German stop signs used the word "HALT" before. My German dictionary defines "stopf" as darning yarn, and "stoppen" as stop. Not quite the same spelling. Typing "stop" into French Google translate autocompletes to "stoppé". I wouldn't be in the least surprised if the American spelling crept into many European languages as a result of the sign being ubiquitous for 41 years - it would be surprising if it didn't.

I wouldn't underestimate the influence on the language of the American occupation after the war, either, nor the global influence of American business since the war. English words have crept in everywhere.


But that symbol is in fact a "LOWPOWERMODETOGGLE" and that is a slightly more complicated than a circle broken by a line.


And everyone thought it was an on/off toggle.


Why is it easier to infer that 'O' means off than 'OFF' for a person who does not know any English?


Because it's a zero and the | is a one. Arabic numerals are more universal, and the convention of 0 for off and 1 for on was established precisely to avoid picking a language. Then the combined glyph for an on/off button was created, along with the similar broken circle glyph for on/standby. Those have squarish proportions, so the corresponding 0 and 1 glyphs are needed to match those proportions. Hence the four symbols now existing in Unicode (well, 3½)

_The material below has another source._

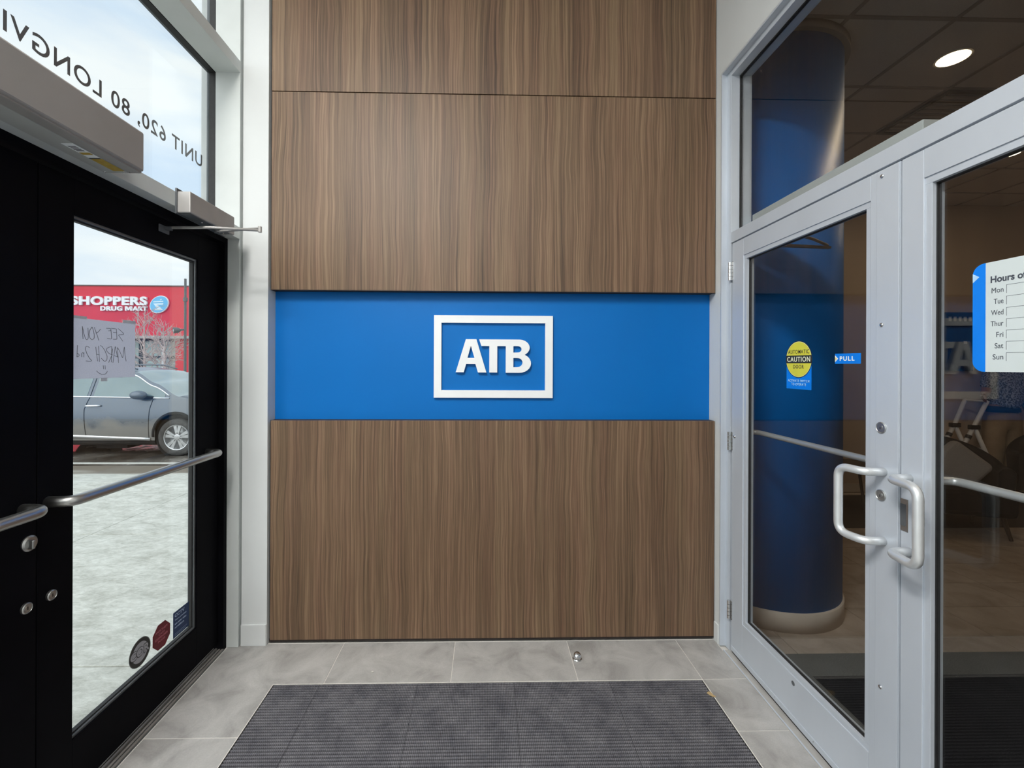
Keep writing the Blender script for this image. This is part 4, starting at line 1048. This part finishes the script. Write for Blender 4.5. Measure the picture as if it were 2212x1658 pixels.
def apron_mat():
    m = snow.copy(); m.name = 'slushy_apron'
    t = m.node_tree; b = t.nodes['Principled BSDF']; N = t.nodes.new; L = t.links.new
    src = b.inputs['Base Color'].links[0].from_socket
    gm = N('ShaderNodeNewGeometry'); sp = N('ShaderNodeSeparateXYZ'); L(gm.outputs['Position'], sp.inputs[0])
    mp = N('ShaderNodeMapping'); mp.inputs['Scale'].default_value = (.5, 1.6, 1); L(gm.outputs['Position'], mp.inputs['Vector'])
    nz = N('ShaderNodeTexNoise'); nz.inputs['Scale'].default_value = 1.6; nz.inputs['Detail'].default_value = 7; L(mp.outputs['Vector'], nz.inputs['Vector'])
    a = N('ShaderNodeMath'); a.operation = 'MULTIPLY_ADD'; a.inputs[1].default_value = .9; a.inputs[2].default_value = -6.35; L(sp.outputs['Y'], a.inputs[0])
    c = N('ShaderNodeMath'); c.operation = 'MULTIPLY_ADD'; c.inputs[1].default_value = 1.6; L(nz.outputs['Fac'], c.inputs[0]); L(a.outputs[0], c.inputs[2])
    rp = N('ShaderNodeValToRGB'); rp.color_ramp.elements[0].position = .25; rp.color_ramp.elements[1].position = .75; L(c.outputs[0], rp.inputs['Fac'])
    mx = N('ShaderNodeMixRGB'); L(rp.outputs['Color'], mx.inputs[0]); L(src, mx.inputs[1]); mx.inputs[2].default_value = (.20, .165, .125, 1)
    L(mx.outputs[0], b.inputs['Base Color'])
    return m
setp(finish('pavement.001', bm, apron_mat()), 'snowy apron sloping from the pavement down to the wet lot', 'pavement', kind='structure')
setp(box('road_marking', -12, -3.2, 7.93, 8.05, GZ, GZ + .004, M('worn_white_road_paint', (.72, .71, .66), .7, vary=(.55, .53, .48), scale=9)), 'white painted line on the wet lot in front of the grey car', 'road marking')
setp(box('snow_bank', -60, -20, 41.5, 44.0, GZ, GZ + .95, M('dirty_snow', (.78, .79, .8), .9, vary=(.6, .6, .6), scale=2, bump=.5, dist=.2), bev=.35), 'low bank of old snow along the red store front', 'snow')

# ------------------------------------------------------------------ OUTSIDE: red store
SY = 45.0
red_m = M('red_metal_cladding', (.72, .012, .045), .45, vary=(.66, .010, .038), scale=.4)
t = thing('store_building', (-38, 50, GZ), 'big red drug store with white channel letters across the parking lot', 'building')
boxes('wall', [(-64, -22, SY, SY + 16, 4.25, 9.30), (-31.35, -22, SY + .05, SY + 16, GZ, 4.25), (-64, -48, SY + .05, SY + 16, GZ, 4.25), (-48, -31.35, SY + 1.2, SY + 16, GZ, 4.25)], red_m, t)
box('roof_cap', -64.1, -21.9, SY - .1, SY + 16.1, 9.30, 9.40, M('dark_parapet_cap', (.12, .10, .10), .5, vary=(.14, .12, .12), scale=2), t)
box('canopy', -49, -24, SY - .9, SY + .05, 4.02, 4.27, M('grey_canopy', (.42, .40, .40), .5, vary=(.38, .36, .36), scale=3), t)
sframe = M('dark_store_frame', (.05, .055, .06), .5, vary=(.07, .075, .08), scale=3)
sglass = M('teal_store_glass', (.30, .42, .41), .12, vary=(.40, .50, .48), scale=1.2)
sglass2 = M('grey_store_glass', (.22, .25, .25), .15, vary=(.34, .36, .35), scale=1.5)
box('window_wall', -48, -31.35, SY + .9, SY + 1.2, GZ, 4.02, sframe, t)
xs = [-37.6, -35.2, -32.95, -31.55]
k = 0
for a, b in ((-44.6, -42.4), (-42.3, -40.1), (-40.0, -37.8), (-37.5, -35.55), (-35.0, -33.25), (-33.1, -31.45)):
    box('window', a + .04, b - .04, SY + .82, SY + .9, 2.30, 3.80, sglass, t)
    box('window', a + .04, b - .04, SY + .82, SY + .9, .15, 2.05, sglass2 if k % 2 else sglass, t); k += 1
chan = M('white_channel_letter', (.93, .95, .97), .5, vary=(.9, .92, .94), scale=1)
letters('letter', 'SHOPPERS', (-41.55, SY - .02, 7.355), (1, 0, 0), (0, 0, 1), 7.52, .90, chan, t, .045, .16, 1.10)
letters('letter', 'DRUG', (-38.62, SY - .02, 6.80), (1, 0, 0), (0, 0, 1), 2.15, .47, chan, t, .045, .16, 1.12)
letters('letter', 'ART', (-35.47, SY - .02, 6.81), (1, 0, 0), (0, 0, 1), 1.45, .455, chan, t, .045, .16, 1.05)
bm = bmesh.new()
mx0 = -36.20
prism(bm, [(mx0, 6.81), (mx0, 7.265), (mx0 + .20, 7.265), (mx0 + .345, 7.02), (mx0 + .49, 7.265), (mx0 + .69, 7.265), (mx0 + .69, 6.81), (mx0 + .53, 6.81), (mx0 + .53, 7.08), (mx0 + .40, 6.86), (mx0 + .29, 6.86), (mx0 + .16, 7.08), (mx0 + .16, 6.81)], 'y', SY - .18, SY - .02)
finish('letter', bm, chan, t)
lg = thing('store_logo', (-32.84, SY, 6.6), 'light blue tilted oval mortar logo beside the white store letters', 'logo')
def oval(name, s, d0, d1, mat):
    bm = bmesh.new(); pts = []
    for k in range(40):
        a = 2 * math.pi * k / 40; ex, ez = 1.00 * s * math.cos(a), .80 * s * math.sin(a); q = R(38)
        pts.append((-32.84 + ex * math.cos(q) - ez * math.sin(q), 7.47 + ex * math.sin(q) + ez * math.cos(q)))
    prism(bm, pts, 'y', d0, d1); return finish(name, bm, mat, lg)
oval('rim', 1.0, SY - .16, SY - .02, chan)
oval('field', .93, SY - .18, SY - .16, M('sky_blue_sign', (.16, .52, .85), .5, vary=(.18, .55, .88), scale=1))
for nm, pts in (('pestle_bar', [(-33.38, 7.66), (-32.40, 7.72), (-32.40, 7.82), (-33.38, 7.77)]), ('bowl', [(-33.38, 7.55), (-32.38, 7.60), (-32.42, 7.44), (-32.95, 7.40), (-32.55, 7.02), (-32.42, 6.92), (-33.32, 6.87), (-33.28, 7.0), (-32.95, 7.03), (-33.15, 7.25)]), ('pestle_dot', [(-32.72, 7.88), (-32.58, 7.88), (-32.52, 8.02), (-32.66, 8.02)])):
    bm = bmesh.new(); prism(bm, pts, 'y', SY - .20, SY - .18); finish(nm, bm, M('pale_sky_print', (.72, .88, .97), .5, vary=(.7, .86, .95), scale=1), lg)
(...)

> the convention of 0 for off and 1 for on was established precisely to avoid picking a language

I figured that politics was the case. What is less supportable is working backwards from that to concoct a rational reason. People who understand digital electronic conventions are highly unlikely to not recognize "ON" and "OFF". Furthermore, anyone who does not know either would find "ON" just as easy to learn as "|".

(That's why I referred to "ON" as a 'glyph'.)


We could also use "OHM" instead of Ω and "EUR" instead of €, but symbols provide more concise representations of meaning, especially in the case of a combined ON/OFF button. Much easier to fit the universal circle with 1 in it than "ON/OFF". The broken circle with 1 in it is way smaller than "ON/STANDBY". The other two symbols are then necessary to keep the proportions consistent across all four related glyphs.


That's the only argument I've seen for it that makes any sense. I'll counter by saying only "ON" is needed, not "ON/OFF", as the off part is implicit. Same goes for STANDBY.

This has been standard practice for a long time, I'm not just making things up on the fly. BTW, SBY is a standard abbreviation for STANDBY used by the military, if space is a problem. And SBY is a lot more google-able than an icon.


Yeah, all true. Especially the Google-ability of it.

Ok, here's my last argument then. It's aesthetically pleasing. I admit that's probably the weakest argument, but also the hardest to refute :)


It's not obvious that the "0" is a zero, as opposed to the letter "O" (cyrillic, latin) or the something entirely misleading, as this gesture: http://i.imgur.com/6KZ1nKG.jpg

I suspect the vertical slash | has as many lookalikes as the O, but I won't go there. I do want to mention that, as you demonstrated, the "1" that means on is more often represented as the Latin I or just a vertical stroke as in |, making it just as hard to ID as a numeral, especially if you don't know that the 1/0 are derived from the binary logic gates.

I would argue that the words "ON" and "OFF" when seen as glyphs are much less ambiguous than I/O.